Planning Ahead: Why Fall Shoots Set You Up for Spring Features
Marblehead kitchen designed by - Right Angle Kitchens
After years of photographing projects for architects, designers, and builders—and working alongside editors who decide what gets published—I’ve learned that the most successful features rarely happen by chance. Timing plays as big a role as design. A well-crafted project deserves to be photographed at the moment when both the light and the editorial calendar align. That moment is often the fall season.
Editors Plan Seasons Ahead
By autumn, most magazines are already shaping their spring and summer issues. Editors want projects that feel fresh, optimistic, and in step with the coming season.
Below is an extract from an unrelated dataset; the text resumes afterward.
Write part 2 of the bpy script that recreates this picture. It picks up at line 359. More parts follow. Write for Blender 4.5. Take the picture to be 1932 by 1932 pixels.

If your project isn’t photographed and press-ready by fall, you run the risk of missing that cycle and waiting another year.
Fall Light Mirrors Spring Light
One of the most overlooked advantages of photographing in the fall is the quality of the light. The sun sits lower in the sky than in summer, producing long, angled rays that are soft, warm, and dimensional. Exteriors glow with natural color and interiors come alive with depth and contrast.
Here’s the insider tip: fall light is remarkably similar to spring light. Both seasons offer that gentle, angled sunlight editors love because it produces images that feel timeless and approachable. By photographing in the fall, you’re essentially creating the same mood and atmosphere that editors want to publish in the spring. When those images land on an editor’s desk in December or January, they already look seasonally appropriate for the issues they’re building.
Stay Ready for Awards and Press
Most major award programs close entries in late winter. If your project hasn’t been photographed until spring, those deadlines have already passed. Fall shoots put you ahead of the curve, ensuring you have a complete set of professional images ready for award submissions, editorial pitches, and client presentations.
Avoid the Winter Gap
In New England, winter makes exterior photography nearly impossible. Snow, bare trees, and short daylight hours rarely show a project in its best light. Interiors can still be photographed, but they lack the richness and warmth of fall or spring. Shooting before winter sets in gives you a full body of work you can share confidently without waiting months for the weather to cooperate.
The Takeaway
Editors respond to projects that are distinctive, well-photographed, and timed to their production schedule. Fall is when all of those conditions overlap. The light mirrors the qualities of spring, the timing lines up with magazine calendars, and the images are ready before award deadlines close. If your goal is to have your work featured in the spring, the smart move is to plan your photography in the fall.